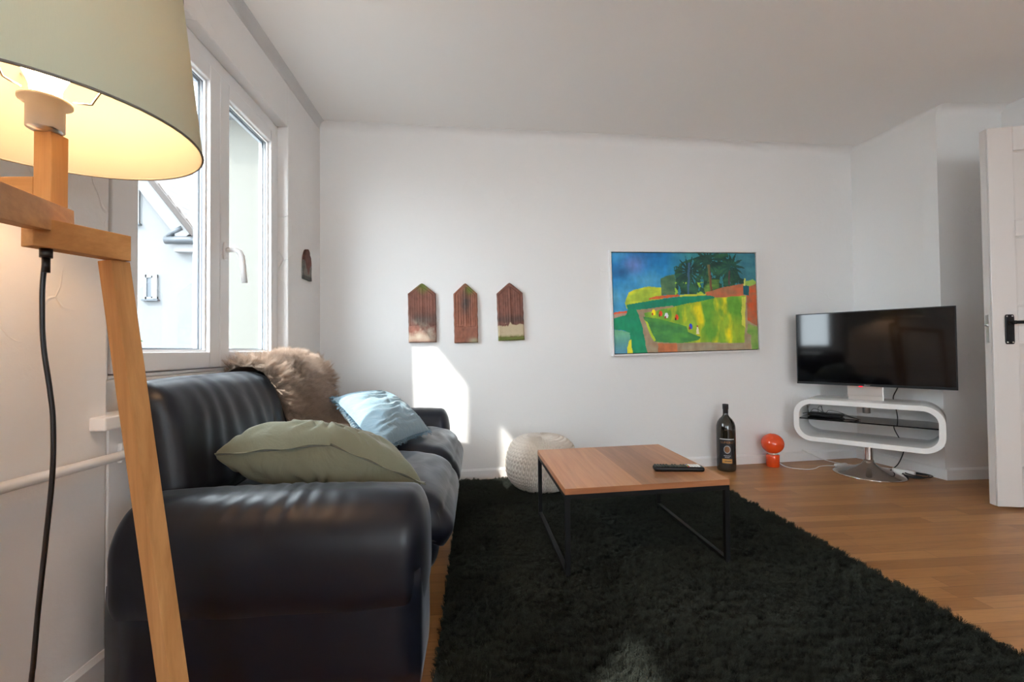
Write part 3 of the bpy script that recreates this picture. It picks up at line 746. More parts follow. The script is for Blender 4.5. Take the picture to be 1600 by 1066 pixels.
# flat flange round the seam
fl = MB(); cen = sum(gc, Vector())/4
for k in range(4):
    a, b_ = gc[k], gc[(k+1) % 4]; vs = []
    for i in range(31):
        t = i/30; U = 2*t-1; p = a.lerp(b_, t); inw = (cen-(a+b_)/2); p1 = p+inw*.03*(1-U*U); o_ = p+(p-cen).normalized()*.012+inw*.015*(1-U*U)
        wv = gn*.004*sin(t*17+k)
        vs += [p1+gn*.0015, o_+wv+gn*.001, o_+wv-gn*.001, p1-gn*.0015]
    fs = [(i*4+j, i*4+(j+1) % 4, (i+1)*4+(j+1) % 4, (i+1)*4+j) for i in range(30) for j in range(4)]
    fl.add(vs, fs, True)
fl.build('flange', M['green_cloth'], go, True)

# ================================================================== FLOOR LAMP
R2 = Matrix.Rotation(-YAW, 4, 'Z')   # lamp frame: u right, w away
def cl(u, w, z): v_ = R2 @ Vector((u, w, 0)); return Vector((v_.x, v_.y, z))
lp = empty('wooden_floor_lamp', cl(-.72, .72, 0), 0, 'pine floor lamp of angled square bars carrying a large sage green drum shade', 'floor lamp')
SX = cl(-.777, .735, 0)
def shade_r(z): return .222-(z-1.232)*.11
sh = MB(); n = 72; z0, z1 = 1.232, 1.53
sh.lathe([(shade_r(z0), z0), (shade_r((z0+z1)/2), (z0+z1)/2), (shade_r(z1), z1)], n, (SX.x, SX.y, 0)); sho = sh.build('lamp_shade', M['shade'], lp, True)
ln = MB(); ln.lathe([(shade_r(z1)-.002, z1), (shade_r(z0)-.002, z0)], n, (SX.x, SX.y, 0)); ln.build('shade_lining', M['lining'], sho, True)
for z in (z0, z1): rm = MB(); rm.tube([(SX.x+(shade_r(z)-.001)*cos(a*2*pi/n), SX.y+(shade_r(z)-.001)*sin(a*2*pi/n), z) for a in range(n)], .0022, 6, True); rm.build('shade_rim', M['lining'], sho, True)
# bulb, socket, shade carrier
pc = cl(-.787, .752, 0)
sb = MB(); sb.lathe([(0, 1.240), (.0245, 1.240), (.0245, 1.283), (.0345, 1.285), (.0345, 1.290), (.024, 1.292), (.0, 1.294)], 32, (pc.x, pc.y, 0)); sbo = sb.build('lamp_socket', M['socket'], lp, True)
bb = MB(); bb.lathe([(.019, 1.298), (.021, 1.315), (.034, 1.345), (.040, 1.375), (.036, 1.402), (.022, 1.42), (0, 1.425)], 32, (pc.x, pc.y, 0)); bb.build('light_bulb', M['bulb'], sbo, True)
cr = MB()
for a in (.35, 2.44, 4.54):
    e = Vector((cos(a), sin(a), 0)); c0 = Vector((pc.x, pc.y, 0)); c1_ = Vector((SX.x, SX.y, 0))
    cr.tube([c0+e*.036+Vector((0, 0, 1.293)), c0+e*.060+Vector((0, 0, 1.295)), c0+e*.085+Vector((0, 0, 1.345)), c1_+e*(shade_r(1.40)-.004)+Vector((0, 0, 1.40))], .0018, 6)
cr.build('shade_carrier', M['screw'], sbo, True)
W0 = .030
po_ = MB(); po_.box((-W0/2, -W0/2, 1.115), (W0/2, W0/2, 1.238), M4=Matrix.Translation(cl(-.792, .767, 0)) @ Matrix.Rotation(-YAW, 4, 'Z')); po_.build('post', M['pine']['Z'], lp, True, bevel=.0012)
rmt = MB(); rmt.lathe([(0, 1.236), (.022, 1.238), (.022, 1.246), (0, 1.247)], 24, (pc.x, pc.y, 0)); rmt.build('socket_mount', M['steel'], lp, True)
a_ = MB(); a_.bar(cl(-.8075, .767, 1.138), cl(-.93, .767, 1.138), .030, .045); a_.build('upper_arm', M['pine']['X'], lp, True, bevel=.0012)
b_ = MB(); b_.bar(cl(-.792, .788, 1.092), cl(-.555, .415, 1.026), .030, .045); b_.build('middle_arm', M['pine']['D'], lp, True, bevel=.0012)
c_ = MB(); c_.bar(cl(-.734, .676, 1.0465), cl(-.694, .803, 1.0465), .030, .045); c_.build('lower_arm', M['pine']['Y'], lp, True, bevel=.0012)
j_ = MB(); j_.box((-W0/2-.0005, -W0/2-.0005, 1.1155), (-W0/2+.006, -W0/2+.004, 1.160), M4=Matrix.Translation(cl(-.7535, .767, 0)) @ Matrix.Rotation(-YAW, 4, 'Z'))
def leg(top, foot, s=.036, rot=0):
    mb = MB(); d = Vector(foot)-Vector(top); upv = R2 @ Vector((sin(rot), cos(rot), 0)); mb.bar(top, foot, s, .030, upv)
    # cut foot flat
    b = len(mb.v)-8
    for i in range(4, 8):
        p = Vector(mb.v[b+i]); dn = d.normalized(); p = p+dn*((0-p.z)/dn.z); mb.v[b+i] = tuple(p)
    for i in range(0, 4):
        p = Vector(mb.v[b+i]); dn = d.normalized(); p = p+dn*((top[2]-p.z)/dn.z); mb.v[b+i] = tuple(p)
    mb.build('leg', M['pine']['Z'], lp, True, bevel=.0012)
leg(cl(-.712, .800, 1.024), cl(-.572, .812, 0), .037, .35)
leg(cl(-.915, .767, 1.116), cl(-.925, .60, 0))
leg(cl(-.565, .432, 1.006), cl(-.62, .30, 0))
# cord
cp = []
for px, py in ((72, 402), (67, 440), (66, 480), (68, 540), (78, 610), (83, 660), (82, 740), (72, 840), (60, 950), (52, 1040), (49, 1066)):
    dirv = fw+(px-800)/F_PX*rt+(533-py)/F_PX*up; u_ = .700; P_ = Vector((0, 0, EYE))+dirv*u_; cp.append(P_)
cp[0].z = 1.022
last = cp[-1]; cp += [last+Vector((-.01, .0, -.15)), Vector((last.x-.02, last.y+.01, .03)), Vector((last.x-.06, last.y-.05, .006)), Vector((last.x-.09, last.y-.4, .006))]
def smooth_path(P, k=6):
    out = []
    for i in range(len(P)-1):
        p0 = P[max(i-1, 0)]; p1 = P[i]; p2 = P[i+1]; p3 = P[min(i+2, len(P)-1)]
        for j in range(k):
            t = j/k; out.append(.5*((2*p1)+(p2-p0)*t+(2*p0-5*p1+4*p2-p3)*t*t+(3*p1-p0-3*p2+p3)*t**3))
    out.append(P[-1]); return out
cdm = MB(); cdm.tube(smooth_path(cp), .0034, 8); cdm.tube([cp[0]+Vector((0, 0, .002)), cp[0]-Vector((0, 0, .012))], .008, 10); cdm.tube([cp[0]-Vector((0, 0, .01)), cp[0]-Vector((0, 0, .035))], .0052, 10)
cdm.build('power_cord', M['cord'], lp, True)

# ================================================================== RUG
rg_ = empty('shag_rug', (.69, 1.6, 0), 0, 'large dark green shaggy rug under the coffee table', 'rug')
RX0, RX1, RY0, RY1 = -.115, 1.485, .35, 2.95
rb = MB(); nx_, ny_ = 60, 90; vs = []; fs = []
for i in range(nx_+1):
    for j in range(ny_+1):
        x = RX0+(RX1-RX0)*i/nx_; y = RY0+(RY1-RY0)*j/ny_
        ed = min(i, nx_-i, j, ny_-j); x += .004*nz(y*6, 1, .5)*(i in (0, nx_)); 
        vs.append((x, y, .008 if ed else .002))
for i in range(nx_):
    for j in range(ny_): a = i*(ny_+1)+j; fs.append((a, a+ny_+1, a+ny_+2, a+1))
rb.add(vs, fs, True); rbo = rb.build('pile', [M['rug_base'], M['pile']], rg_, True); rbo['kind'] = 'stuff'
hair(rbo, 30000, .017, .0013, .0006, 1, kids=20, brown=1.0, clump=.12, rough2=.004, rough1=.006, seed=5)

# ================================================================== COFFEE TABLE
ct = empty('coffee_table', (.645, 1.975, 0), 0, 'low square coffee table with striped walnut top on a thin black steel frame', 'coffee table')
TA, TB, TC, TD = Vector((.317, 1.628)), Vector((.975, 1.680)), Vector((.960, 2.330)), Vector((.303, 2.270))   # near-left, near-right, far-right, far-left
TZ = .347
def tq(u, v_): return TA*(1-u)*(1-v_)+TB*u*(1-v_)+TC*u*v_+TD*(1-u)*v_
def slab(mb, u0, u1, v0, v1, z0, z1, mi=0):
    q = [tq(u0, v0), tq(u1, v0), tq(u1, v1), tq(u0, v1)]
    mb.add([(p.x, p.y, z0) for p in q]+[(p.x, p.y, z1) for p in q], [(0,3,2,1),(4,5,6,7),(0,1,5,4),(1,2,6,5),(2,3,7,6),(3,0,4,7)], False, mi)
tt = MB(); slab(tt, 0, 1, 0, 1, TZ-.022, TZ-.0006, 3)
for a, b2, mi in ((0, .455, 0), (.455, .725, 1), (.725, .86, 2), (.86, 1, 0)): slab(tt, a+.0002, b2-.0002, 0, 1, TZ-.0006, TZ, mi)
tt.build('table_top', [M['walnut1'], M['walnut2'], M['walnut3'], M['walnut_edge']], ct, True)
fm = MB(); w = .018
def fb(p, q, z, wd=w, h=.018): fm.bar((p.x, p.y, z), (q.x, q.y, z), wd, h)
e = .015; q = [tq(e, e), tq(1-e, e), tq(1-e, 1-e), tq(e, 1-e)]
for k in range(4): fb(q[k], q[(k+1) % 4], TZ-.031)
fm.build('top_frame', M['black_metal'], ct, True)
for k in range(4):
    MB().box((q[k].x-w/2, q[k].y-w/2, .002), (q[k].x+w/2, q[k].y+w/2, TZ-.0225)).build('leg', M['black_metal'], ct, True)
for a, b2 in ((0, 3), (1, 2)):
    MB().bar((q[a].x, q[a].y, .040 if 0 else .034), (q[b2].x, q[b2].y, .034), w, .014).build('foot_rail', M['black_metal'], ct, True)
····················
Your task is to reproduce exactly the lines from the start of the data above through the line containing "fl.build('flange', M['green_cloth'], go, True)", leaving every picture out.

Written solution =>
Write part 3 of the bpy script that recreates this picture. It picks up at line 746. More parts follow. The script is for Blender 4.5. Take the picture to be 1600 by 1066 pixels.
# flat flange round the seam
fl = MB(); cen = sum(gc, Vector())/4
for k in range(4):
    a, b_ = gc[k], gc[(k+1) % 4]; vs = []
    for i in range(31):
        t = i/30; U = 2*t-1; p = a.lerp(b_, t); inw = (cen-(a+b_)/2); p1 = p+inw*.03*(1-U*U); o_ = p+(p-cen).normalized()*.012+inw*.015*(1-U*U)
        wv = gn*.004*sin(t*17+k)
        vs += [p1+gn*.0015, o_+wv+gn*.001, o_+wv-gn*.001, p1-gn*.0015]
    fs = [(i*4+j, i*4+(j+1) % 4, (i+1)*4+(j+1) % 4, (i+1)*4+j) for i in range(30) for j in range(4)]
    fl.add(vs, fs, True)
fl.build('flange', M['green_cloth'], go, True)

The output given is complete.